WRITTEN TASK. From the listing below, pull each line that includes "picture".

* START MATERIAL SHOWN *

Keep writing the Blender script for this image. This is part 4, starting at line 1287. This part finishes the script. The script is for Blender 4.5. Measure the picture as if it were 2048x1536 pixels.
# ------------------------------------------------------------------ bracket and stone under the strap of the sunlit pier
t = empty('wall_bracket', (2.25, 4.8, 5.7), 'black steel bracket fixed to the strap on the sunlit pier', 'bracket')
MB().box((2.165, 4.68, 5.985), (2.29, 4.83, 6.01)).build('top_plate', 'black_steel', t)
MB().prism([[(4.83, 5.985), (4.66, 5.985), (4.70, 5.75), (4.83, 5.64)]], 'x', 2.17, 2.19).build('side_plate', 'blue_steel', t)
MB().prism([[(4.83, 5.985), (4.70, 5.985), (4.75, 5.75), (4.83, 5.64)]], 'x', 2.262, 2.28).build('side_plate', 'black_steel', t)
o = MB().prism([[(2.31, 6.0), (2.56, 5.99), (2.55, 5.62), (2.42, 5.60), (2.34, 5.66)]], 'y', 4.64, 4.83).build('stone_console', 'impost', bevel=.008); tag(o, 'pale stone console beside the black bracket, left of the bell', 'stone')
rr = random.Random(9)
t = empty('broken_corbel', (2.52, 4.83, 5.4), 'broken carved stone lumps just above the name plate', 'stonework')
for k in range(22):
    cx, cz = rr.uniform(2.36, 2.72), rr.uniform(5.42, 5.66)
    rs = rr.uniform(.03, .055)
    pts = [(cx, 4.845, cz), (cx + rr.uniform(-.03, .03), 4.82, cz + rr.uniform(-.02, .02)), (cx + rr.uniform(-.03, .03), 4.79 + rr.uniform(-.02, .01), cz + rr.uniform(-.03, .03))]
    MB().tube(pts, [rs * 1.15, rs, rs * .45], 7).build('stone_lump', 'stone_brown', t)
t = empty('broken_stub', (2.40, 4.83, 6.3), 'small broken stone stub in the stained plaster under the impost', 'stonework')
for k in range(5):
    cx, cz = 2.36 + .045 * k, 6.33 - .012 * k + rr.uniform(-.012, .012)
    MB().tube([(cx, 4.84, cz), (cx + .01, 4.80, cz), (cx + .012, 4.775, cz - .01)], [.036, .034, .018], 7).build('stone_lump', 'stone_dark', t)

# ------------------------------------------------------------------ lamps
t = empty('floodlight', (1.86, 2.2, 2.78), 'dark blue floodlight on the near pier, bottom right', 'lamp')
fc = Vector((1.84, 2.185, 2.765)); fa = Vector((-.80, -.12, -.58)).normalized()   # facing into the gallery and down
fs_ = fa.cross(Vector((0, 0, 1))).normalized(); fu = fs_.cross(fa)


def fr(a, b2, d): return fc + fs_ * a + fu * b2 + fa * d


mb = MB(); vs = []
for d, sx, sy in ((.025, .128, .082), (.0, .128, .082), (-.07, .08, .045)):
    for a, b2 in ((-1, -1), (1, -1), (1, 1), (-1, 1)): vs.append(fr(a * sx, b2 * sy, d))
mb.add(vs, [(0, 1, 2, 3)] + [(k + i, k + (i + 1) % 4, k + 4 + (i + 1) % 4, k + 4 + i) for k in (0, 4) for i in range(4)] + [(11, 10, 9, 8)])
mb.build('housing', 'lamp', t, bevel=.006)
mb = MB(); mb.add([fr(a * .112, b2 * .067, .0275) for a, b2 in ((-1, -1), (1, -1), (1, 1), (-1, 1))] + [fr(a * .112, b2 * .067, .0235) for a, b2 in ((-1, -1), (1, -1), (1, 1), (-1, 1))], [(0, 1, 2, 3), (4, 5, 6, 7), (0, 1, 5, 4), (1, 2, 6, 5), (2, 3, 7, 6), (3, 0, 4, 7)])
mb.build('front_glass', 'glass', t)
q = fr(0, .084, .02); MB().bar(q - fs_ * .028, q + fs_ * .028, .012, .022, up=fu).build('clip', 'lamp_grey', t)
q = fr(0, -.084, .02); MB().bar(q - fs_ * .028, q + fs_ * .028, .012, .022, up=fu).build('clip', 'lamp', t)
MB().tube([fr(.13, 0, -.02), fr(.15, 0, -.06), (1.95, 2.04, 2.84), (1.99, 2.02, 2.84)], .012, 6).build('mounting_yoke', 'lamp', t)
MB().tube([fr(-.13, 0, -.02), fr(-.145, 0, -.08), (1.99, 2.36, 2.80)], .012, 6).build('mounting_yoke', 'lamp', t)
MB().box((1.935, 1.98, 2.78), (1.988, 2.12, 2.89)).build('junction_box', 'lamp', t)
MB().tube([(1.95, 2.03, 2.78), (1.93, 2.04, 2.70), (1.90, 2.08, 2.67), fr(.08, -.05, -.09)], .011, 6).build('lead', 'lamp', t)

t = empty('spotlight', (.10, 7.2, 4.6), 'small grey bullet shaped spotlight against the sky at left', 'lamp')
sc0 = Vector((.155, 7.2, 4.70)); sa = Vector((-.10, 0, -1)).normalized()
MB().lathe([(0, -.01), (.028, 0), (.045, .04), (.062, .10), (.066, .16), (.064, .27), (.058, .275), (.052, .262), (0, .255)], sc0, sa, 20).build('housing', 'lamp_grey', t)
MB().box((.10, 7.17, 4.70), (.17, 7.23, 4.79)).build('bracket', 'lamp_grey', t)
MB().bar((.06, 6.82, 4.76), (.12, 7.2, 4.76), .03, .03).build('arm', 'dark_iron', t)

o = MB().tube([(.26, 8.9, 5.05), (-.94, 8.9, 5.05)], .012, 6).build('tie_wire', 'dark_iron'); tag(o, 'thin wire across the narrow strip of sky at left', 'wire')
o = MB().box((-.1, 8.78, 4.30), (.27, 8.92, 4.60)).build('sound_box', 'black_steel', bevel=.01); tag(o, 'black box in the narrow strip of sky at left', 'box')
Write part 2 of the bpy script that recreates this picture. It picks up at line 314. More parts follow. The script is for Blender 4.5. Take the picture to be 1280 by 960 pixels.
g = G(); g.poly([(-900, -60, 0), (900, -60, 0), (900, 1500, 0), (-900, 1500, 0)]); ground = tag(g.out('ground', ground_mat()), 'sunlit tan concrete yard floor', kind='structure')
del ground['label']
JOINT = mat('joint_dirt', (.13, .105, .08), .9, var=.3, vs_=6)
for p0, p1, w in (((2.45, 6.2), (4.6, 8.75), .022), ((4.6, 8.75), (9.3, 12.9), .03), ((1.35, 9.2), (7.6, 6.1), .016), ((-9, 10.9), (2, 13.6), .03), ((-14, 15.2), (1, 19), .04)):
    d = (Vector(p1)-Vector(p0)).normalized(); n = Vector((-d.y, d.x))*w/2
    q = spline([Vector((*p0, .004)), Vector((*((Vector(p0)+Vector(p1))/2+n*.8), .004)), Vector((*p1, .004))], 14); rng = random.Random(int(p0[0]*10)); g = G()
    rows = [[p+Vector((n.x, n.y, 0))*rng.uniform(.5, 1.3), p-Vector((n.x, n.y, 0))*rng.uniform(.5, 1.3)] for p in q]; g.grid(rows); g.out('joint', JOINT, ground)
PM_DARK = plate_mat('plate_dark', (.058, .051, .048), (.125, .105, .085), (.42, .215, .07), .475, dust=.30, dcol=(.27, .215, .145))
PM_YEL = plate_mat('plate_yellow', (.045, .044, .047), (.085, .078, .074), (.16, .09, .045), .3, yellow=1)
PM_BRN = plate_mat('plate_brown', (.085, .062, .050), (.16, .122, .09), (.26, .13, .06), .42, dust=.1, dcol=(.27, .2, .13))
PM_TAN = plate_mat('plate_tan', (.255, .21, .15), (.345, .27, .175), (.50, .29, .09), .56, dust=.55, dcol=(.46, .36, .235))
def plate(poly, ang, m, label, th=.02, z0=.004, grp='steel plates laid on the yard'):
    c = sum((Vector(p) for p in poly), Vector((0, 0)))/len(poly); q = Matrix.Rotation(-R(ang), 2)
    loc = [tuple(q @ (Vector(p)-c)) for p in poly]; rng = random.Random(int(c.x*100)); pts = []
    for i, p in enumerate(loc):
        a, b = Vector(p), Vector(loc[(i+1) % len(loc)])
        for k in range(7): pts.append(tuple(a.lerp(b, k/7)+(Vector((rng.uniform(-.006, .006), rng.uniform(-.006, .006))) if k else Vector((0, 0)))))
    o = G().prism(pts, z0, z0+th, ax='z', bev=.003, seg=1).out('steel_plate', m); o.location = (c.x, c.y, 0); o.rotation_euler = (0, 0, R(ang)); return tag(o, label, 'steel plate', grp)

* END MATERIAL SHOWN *

SOLUTION TO THE EXERCISE.
Keep writing the Blender script for this image. This is part 4, starting at line 1287. This part finishes the script. The script is for Blender 4.5. Measure the picture as if it were 2048x1536 pixels.
Write part 2 of the bpy script that recreates this picture. It picks up at line 314. More parts follow. The script is for Blender 4.5. Take the picture to be 1280 by 960 pixels.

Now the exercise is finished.